If you see the actual battlefield strewn with bodies, or the mass graves, or the field so covered with skulls that you can't avoid stepping on them, a million deaths has a million times more impact than just one.
I respectfully disagree with someone who has been involved on this forum far longer than me. Even if you walk a battlefied with a million casualties yourself, your mind becomes overloaded with suffering before you walk by a few hundred casualties, much less a million. We may understand a million in the abstract, but our emotional minds simply can't.
By the way, in my last post, I didn't mean to show any disrespect to the victims of 9/11. The comment by RJK hadn't posted when I was writing my post.
I lived in NYC, and I was in the World Trade Center hundreds of times well before 9/11. I think that part of the reason those attacks were so traumatic was that it wasn't just one plane crashing into one building. That was horrific enough. Then we get a second attack like the first. Then the Pentagon is hit too. Then we hear about the plane that crashed in Pennsylvania which apparently was headed for the White House. With each new attack, we could feel even worse, but I don't think it mattered to most Americans whether there were a few hundred people in the first tower attacked or a thousand. It certainly mattered to the families of the victims, but not to most Americans.
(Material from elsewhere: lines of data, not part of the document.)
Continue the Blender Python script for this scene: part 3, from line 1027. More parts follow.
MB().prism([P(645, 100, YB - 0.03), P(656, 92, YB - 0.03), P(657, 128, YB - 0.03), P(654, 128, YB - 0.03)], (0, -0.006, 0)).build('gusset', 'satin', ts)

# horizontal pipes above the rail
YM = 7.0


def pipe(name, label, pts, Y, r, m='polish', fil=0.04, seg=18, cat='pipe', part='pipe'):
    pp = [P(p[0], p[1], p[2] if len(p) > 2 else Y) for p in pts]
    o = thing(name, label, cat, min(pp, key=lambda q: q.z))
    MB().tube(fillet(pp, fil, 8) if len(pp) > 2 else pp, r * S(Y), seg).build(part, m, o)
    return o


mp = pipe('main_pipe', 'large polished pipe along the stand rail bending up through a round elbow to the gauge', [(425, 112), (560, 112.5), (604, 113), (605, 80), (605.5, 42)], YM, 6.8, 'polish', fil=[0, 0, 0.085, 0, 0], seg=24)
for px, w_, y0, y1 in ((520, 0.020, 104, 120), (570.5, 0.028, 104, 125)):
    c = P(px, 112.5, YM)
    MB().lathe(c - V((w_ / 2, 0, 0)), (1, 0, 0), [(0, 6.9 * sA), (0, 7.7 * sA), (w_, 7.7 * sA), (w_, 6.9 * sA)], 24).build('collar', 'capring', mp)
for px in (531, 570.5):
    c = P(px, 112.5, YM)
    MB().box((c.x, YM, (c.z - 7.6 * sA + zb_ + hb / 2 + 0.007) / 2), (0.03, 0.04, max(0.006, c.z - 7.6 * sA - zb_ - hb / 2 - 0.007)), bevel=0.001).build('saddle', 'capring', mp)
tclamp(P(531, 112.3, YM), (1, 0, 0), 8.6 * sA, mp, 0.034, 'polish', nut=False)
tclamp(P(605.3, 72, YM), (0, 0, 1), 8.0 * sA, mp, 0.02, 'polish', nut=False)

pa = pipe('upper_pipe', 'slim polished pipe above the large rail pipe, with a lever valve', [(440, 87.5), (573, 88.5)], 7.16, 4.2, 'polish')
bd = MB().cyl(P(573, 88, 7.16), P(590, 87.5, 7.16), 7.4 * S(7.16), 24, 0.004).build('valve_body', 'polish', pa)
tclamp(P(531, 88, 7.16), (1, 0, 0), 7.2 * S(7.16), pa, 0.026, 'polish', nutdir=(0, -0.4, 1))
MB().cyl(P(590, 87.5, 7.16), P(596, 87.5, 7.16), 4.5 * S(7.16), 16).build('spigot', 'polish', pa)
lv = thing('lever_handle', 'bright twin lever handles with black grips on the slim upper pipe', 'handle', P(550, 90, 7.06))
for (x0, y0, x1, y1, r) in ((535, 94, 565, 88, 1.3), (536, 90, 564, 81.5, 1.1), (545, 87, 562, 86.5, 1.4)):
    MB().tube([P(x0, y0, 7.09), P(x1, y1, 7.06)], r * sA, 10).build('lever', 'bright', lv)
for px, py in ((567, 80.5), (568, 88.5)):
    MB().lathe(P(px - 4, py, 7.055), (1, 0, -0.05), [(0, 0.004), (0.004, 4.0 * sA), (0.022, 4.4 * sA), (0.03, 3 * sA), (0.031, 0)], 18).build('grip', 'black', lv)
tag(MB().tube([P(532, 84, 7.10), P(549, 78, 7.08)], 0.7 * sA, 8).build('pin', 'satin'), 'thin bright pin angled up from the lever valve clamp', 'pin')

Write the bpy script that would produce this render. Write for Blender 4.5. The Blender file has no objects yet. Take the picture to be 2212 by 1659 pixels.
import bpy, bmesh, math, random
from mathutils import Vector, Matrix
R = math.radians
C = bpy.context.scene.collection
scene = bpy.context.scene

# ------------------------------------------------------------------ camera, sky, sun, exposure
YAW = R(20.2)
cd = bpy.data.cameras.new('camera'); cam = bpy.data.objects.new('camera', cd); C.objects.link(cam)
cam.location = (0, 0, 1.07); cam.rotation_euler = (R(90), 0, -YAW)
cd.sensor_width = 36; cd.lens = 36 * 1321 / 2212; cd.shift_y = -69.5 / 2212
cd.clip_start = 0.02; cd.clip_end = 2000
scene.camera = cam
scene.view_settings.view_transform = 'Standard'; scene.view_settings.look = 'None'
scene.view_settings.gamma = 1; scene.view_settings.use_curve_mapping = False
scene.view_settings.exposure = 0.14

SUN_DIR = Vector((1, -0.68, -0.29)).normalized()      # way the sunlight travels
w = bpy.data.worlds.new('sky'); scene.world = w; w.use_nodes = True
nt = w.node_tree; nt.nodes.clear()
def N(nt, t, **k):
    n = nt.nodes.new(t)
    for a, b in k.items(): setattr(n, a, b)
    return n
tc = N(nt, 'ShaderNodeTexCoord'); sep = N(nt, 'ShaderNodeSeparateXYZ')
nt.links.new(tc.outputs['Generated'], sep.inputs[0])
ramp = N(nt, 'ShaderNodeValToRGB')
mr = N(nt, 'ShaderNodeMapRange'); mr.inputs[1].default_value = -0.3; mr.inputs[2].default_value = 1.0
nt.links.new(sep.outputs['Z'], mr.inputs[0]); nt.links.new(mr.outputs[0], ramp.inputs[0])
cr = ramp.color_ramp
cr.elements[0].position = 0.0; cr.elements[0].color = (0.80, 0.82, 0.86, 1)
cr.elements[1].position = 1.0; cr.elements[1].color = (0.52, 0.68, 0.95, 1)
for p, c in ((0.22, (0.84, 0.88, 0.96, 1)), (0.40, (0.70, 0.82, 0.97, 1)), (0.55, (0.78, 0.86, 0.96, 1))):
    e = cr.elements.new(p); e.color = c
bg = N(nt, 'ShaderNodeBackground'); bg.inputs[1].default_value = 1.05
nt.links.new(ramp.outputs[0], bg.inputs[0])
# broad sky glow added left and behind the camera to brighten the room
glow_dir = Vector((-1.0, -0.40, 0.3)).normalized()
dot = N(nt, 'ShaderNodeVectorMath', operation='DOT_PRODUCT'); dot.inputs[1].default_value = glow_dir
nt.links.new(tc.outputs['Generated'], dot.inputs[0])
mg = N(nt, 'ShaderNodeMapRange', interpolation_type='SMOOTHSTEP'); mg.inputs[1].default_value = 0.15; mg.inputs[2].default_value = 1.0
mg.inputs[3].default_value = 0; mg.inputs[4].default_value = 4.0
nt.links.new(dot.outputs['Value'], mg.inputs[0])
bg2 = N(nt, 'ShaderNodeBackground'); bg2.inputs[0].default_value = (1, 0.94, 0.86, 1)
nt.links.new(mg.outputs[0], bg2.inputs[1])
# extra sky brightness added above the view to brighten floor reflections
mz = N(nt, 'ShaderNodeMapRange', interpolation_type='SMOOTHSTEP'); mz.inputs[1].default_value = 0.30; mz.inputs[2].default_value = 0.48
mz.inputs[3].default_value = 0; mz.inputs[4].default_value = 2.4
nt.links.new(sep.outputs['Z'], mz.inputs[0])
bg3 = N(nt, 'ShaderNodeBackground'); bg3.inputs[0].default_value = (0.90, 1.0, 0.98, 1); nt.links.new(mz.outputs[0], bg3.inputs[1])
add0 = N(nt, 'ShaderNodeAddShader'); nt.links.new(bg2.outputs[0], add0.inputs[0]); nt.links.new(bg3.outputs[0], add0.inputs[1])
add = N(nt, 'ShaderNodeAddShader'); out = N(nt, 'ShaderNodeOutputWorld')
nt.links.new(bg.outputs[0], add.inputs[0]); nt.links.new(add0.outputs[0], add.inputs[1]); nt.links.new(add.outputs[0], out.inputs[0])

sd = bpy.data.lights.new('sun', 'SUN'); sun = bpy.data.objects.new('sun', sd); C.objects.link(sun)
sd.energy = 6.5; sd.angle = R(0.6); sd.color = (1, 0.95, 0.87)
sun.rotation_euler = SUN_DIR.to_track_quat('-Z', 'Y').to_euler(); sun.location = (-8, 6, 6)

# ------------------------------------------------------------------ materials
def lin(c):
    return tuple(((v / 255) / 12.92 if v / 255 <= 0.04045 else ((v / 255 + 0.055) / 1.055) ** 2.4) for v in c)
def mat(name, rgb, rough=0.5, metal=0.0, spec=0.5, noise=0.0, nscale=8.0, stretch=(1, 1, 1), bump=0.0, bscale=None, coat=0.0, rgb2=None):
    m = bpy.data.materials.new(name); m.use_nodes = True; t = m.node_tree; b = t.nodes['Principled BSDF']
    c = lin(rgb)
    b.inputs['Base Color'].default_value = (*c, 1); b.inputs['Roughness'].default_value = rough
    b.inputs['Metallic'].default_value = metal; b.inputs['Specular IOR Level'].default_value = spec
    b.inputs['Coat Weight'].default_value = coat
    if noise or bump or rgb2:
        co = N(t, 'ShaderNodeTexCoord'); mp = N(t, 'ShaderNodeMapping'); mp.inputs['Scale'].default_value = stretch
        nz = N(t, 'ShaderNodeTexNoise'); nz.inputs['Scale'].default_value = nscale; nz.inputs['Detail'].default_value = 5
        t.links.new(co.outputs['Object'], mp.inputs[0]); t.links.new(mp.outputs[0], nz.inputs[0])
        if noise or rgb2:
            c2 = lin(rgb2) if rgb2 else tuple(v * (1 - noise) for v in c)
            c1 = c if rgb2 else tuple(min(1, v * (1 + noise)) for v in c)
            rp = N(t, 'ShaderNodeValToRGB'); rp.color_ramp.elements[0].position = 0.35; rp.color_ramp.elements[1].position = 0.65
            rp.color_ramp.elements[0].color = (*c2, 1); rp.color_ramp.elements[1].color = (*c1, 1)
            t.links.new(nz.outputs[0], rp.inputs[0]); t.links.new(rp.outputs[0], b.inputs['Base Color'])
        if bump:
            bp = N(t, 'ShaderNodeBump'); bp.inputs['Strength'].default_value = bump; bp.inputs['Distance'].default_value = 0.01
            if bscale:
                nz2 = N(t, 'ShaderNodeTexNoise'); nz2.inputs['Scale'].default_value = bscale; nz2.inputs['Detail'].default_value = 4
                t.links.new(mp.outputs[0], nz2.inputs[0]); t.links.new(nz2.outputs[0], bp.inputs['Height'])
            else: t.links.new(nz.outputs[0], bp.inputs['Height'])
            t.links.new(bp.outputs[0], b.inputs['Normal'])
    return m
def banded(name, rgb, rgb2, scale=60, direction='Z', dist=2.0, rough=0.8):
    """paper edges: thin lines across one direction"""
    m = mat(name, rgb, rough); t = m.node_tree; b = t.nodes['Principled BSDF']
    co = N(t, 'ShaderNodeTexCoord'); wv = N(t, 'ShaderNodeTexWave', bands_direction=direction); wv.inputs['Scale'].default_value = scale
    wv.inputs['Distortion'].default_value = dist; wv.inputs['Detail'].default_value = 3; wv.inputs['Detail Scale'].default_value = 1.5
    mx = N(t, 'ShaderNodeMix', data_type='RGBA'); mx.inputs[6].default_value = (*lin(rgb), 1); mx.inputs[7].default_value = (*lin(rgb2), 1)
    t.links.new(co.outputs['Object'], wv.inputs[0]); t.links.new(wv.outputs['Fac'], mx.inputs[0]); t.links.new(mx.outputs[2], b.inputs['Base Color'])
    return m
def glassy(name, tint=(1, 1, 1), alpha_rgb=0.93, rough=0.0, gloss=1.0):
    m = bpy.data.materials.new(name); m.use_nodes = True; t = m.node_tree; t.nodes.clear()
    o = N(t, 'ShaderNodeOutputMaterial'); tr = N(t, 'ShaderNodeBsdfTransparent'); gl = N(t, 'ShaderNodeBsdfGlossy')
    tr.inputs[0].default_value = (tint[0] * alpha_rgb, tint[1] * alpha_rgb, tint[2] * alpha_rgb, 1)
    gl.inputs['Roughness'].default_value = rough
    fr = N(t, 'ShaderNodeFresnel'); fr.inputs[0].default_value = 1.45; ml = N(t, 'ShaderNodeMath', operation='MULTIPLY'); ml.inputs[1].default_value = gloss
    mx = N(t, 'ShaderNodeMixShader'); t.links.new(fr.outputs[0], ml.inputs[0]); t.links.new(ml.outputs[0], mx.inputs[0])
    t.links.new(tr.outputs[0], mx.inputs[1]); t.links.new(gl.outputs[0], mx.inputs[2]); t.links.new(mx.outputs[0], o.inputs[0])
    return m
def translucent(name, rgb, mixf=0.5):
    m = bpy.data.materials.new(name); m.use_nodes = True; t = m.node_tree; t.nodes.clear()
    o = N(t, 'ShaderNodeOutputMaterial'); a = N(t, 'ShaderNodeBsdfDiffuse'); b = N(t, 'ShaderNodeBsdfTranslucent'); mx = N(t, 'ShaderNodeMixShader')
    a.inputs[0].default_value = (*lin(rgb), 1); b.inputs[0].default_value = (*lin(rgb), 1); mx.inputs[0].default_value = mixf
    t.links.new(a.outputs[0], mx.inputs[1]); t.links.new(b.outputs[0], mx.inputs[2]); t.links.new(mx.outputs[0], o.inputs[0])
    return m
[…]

In short, I think the only way you can convey real loss to readers is to make an individual character important to the reader first. You can develop that emotional connection with a few characters, or a few groups of characters, but I don't think you can give a reader a strong emotional connection to forty individual characters unless you're going to write another War and Peace.
Even if you could establish such a connection, how many readers could stand to finish a book where you wipe them out, one by one? If you wipe them out in groups, maybe that's different, but we can only comprehend so much suffering at one time. Thus, I don't think the death of forty people can ever have forty times the impact that the death of one important character.